Rébellions touareg et offensive djihadiste
Depuis l'indépendance, le Mali a connu plusieurs rébellions des Touareg, peuple nomade du Sahara d'origine berbère entré en révolte contre la domination des populations sédentaires noires du Sud.
La rébellion de 1990-1994 fait plus d'un millier de morts. En 2006, plusieurs centaines d'ex-rebelles retournent dans le maquis. De nombreuses attaques, offensives et prises d'otages ont lieu jusqu'en 2009, entrecoupées d'accords de paix.
En 2012, le nord du Mali tombe sous la coupe de groupes djihadistes liés à Al-Qaïda qui commettent de nombreuses exactions.
Opérations militaires étrangères
Les djihadistes ont été partiellement chassés par l'opération « Serval » lancée par la France en 2013 et remplacée en 2014 par l'opération antidjihadiste au Sahel « Barkhane ».
La Minusma, engagée aussi depuis 2013, est une des plus importantes missions de l'ONU.
Egalement présente depuis fin 2017, la force antidjihadiste du G5 Sahel (Mauritanie, Mali, Niger, Burkina Faso et Tchad), est soutenue par la France.

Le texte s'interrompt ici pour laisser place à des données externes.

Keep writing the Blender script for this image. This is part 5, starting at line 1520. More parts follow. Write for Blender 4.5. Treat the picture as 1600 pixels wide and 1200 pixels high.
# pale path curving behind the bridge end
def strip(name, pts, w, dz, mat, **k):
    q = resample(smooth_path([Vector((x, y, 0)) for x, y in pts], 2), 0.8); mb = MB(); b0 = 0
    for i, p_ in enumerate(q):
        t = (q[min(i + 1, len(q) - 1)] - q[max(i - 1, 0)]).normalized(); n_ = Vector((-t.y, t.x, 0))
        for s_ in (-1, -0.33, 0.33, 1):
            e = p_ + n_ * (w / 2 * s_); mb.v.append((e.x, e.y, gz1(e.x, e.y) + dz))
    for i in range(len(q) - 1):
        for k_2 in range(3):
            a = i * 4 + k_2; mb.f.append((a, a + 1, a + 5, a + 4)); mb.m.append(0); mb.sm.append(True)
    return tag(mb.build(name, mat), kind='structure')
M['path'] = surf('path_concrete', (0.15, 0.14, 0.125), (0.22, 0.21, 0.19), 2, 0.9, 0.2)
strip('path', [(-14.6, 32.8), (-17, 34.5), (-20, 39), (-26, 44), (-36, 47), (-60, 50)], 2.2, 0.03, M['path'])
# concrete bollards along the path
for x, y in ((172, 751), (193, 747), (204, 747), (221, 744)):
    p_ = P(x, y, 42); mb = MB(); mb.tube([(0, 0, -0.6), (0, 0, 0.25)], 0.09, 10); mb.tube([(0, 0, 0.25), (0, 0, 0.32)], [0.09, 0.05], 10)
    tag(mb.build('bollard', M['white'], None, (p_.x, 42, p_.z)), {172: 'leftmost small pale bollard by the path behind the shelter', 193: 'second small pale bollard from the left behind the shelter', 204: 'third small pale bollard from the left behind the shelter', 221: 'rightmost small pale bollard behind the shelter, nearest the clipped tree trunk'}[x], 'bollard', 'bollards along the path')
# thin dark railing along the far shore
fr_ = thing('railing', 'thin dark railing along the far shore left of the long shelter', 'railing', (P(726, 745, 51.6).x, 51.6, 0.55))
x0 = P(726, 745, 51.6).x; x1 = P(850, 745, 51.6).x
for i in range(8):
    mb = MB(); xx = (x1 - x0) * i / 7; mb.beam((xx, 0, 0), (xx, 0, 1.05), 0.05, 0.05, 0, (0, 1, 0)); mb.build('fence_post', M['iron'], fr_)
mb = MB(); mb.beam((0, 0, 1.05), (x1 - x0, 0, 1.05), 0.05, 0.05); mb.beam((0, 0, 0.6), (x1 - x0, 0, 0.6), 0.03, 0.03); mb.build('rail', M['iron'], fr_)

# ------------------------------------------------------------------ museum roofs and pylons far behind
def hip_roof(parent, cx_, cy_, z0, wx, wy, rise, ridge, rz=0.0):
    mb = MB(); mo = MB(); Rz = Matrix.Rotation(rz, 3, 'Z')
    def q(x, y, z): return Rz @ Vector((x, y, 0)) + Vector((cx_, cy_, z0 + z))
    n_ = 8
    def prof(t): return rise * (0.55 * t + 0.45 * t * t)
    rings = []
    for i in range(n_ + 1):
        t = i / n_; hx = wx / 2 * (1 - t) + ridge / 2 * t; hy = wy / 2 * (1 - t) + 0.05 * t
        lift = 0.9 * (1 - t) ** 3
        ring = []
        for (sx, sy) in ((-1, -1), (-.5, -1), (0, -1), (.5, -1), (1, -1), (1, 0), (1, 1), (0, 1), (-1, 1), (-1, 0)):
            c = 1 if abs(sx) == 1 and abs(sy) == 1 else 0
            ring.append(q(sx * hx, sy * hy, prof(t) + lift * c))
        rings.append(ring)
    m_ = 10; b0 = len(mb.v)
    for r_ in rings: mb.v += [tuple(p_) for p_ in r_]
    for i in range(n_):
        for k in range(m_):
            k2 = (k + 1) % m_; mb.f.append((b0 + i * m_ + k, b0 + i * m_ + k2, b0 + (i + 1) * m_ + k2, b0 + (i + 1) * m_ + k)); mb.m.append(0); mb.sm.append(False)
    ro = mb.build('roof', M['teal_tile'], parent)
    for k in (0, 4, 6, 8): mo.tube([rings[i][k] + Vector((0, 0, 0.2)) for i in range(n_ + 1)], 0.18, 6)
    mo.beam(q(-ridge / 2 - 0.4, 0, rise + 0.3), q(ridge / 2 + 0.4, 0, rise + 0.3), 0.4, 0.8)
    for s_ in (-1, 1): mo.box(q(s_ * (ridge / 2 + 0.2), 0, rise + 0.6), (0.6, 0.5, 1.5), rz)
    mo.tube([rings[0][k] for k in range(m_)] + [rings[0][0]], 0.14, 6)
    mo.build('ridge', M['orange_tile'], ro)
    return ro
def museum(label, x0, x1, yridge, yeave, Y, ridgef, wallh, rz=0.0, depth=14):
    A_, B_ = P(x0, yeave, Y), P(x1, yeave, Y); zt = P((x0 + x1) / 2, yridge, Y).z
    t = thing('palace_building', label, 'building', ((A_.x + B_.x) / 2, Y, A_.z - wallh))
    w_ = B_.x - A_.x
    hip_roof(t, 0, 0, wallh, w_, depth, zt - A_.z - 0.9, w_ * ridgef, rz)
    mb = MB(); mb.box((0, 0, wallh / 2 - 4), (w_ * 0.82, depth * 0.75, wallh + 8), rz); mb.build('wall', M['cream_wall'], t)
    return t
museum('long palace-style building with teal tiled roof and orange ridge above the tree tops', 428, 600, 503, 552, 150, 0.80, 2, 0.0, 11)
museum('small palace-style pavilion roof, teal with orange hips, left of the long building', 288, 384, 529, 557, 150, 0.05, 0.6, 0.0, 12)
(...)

Paris pilote également depuis mars 2020 la force européenne Takuba.
L'armée française et celles des pays du G5 Sahel ont multiplié les offensives antidjihadistes, notamment dans la zone dite des « trois frontières » entre Mali, Niger et Burkina Faso.
Mais en dépit des interventions étrangères, les violences djihadistes se poursuivent et se sont étendues au centre du Mali et aux pays voisins, Burkina Faso et Niger.
Le centre du Mali est pris dans un tourbillon de violences depuis l'apparition en 2015 d'un groupe djihadiste mené par le prédicateur peul Amadou Koufa, affilié à Al-Qaïda au Maghreb islamique (Aqmi), qui a largement recruté dans cette communauté.
Les violences ont provoqué des milliers de morts et des centaines de milliers de déplacés.
Rayonnement culturel
La cité de Tombouctou (nord-ouest), célèbre pour ses dizaines de milliers de manuscrits, a été un grand centre intellectuel de l'islam.
Les mausolées de saints musulmans de Tombouctou, considérés par la population comme des protecteurs, ont été partiellement détruits par les djihadistes, puis reconstruits grâce à l'Unesco, et classés au patrimoine mondial de l'humanité.
De nombreuses légendes de la musique africaine proviennent du Mali, comme Salif Keïta, Rokia Traoré, le duo Amadou et Mariam ou Ali Farka Touré, ainsi que des photographes mondialement connus comme Seydou Keïta ou Malick Sidibé.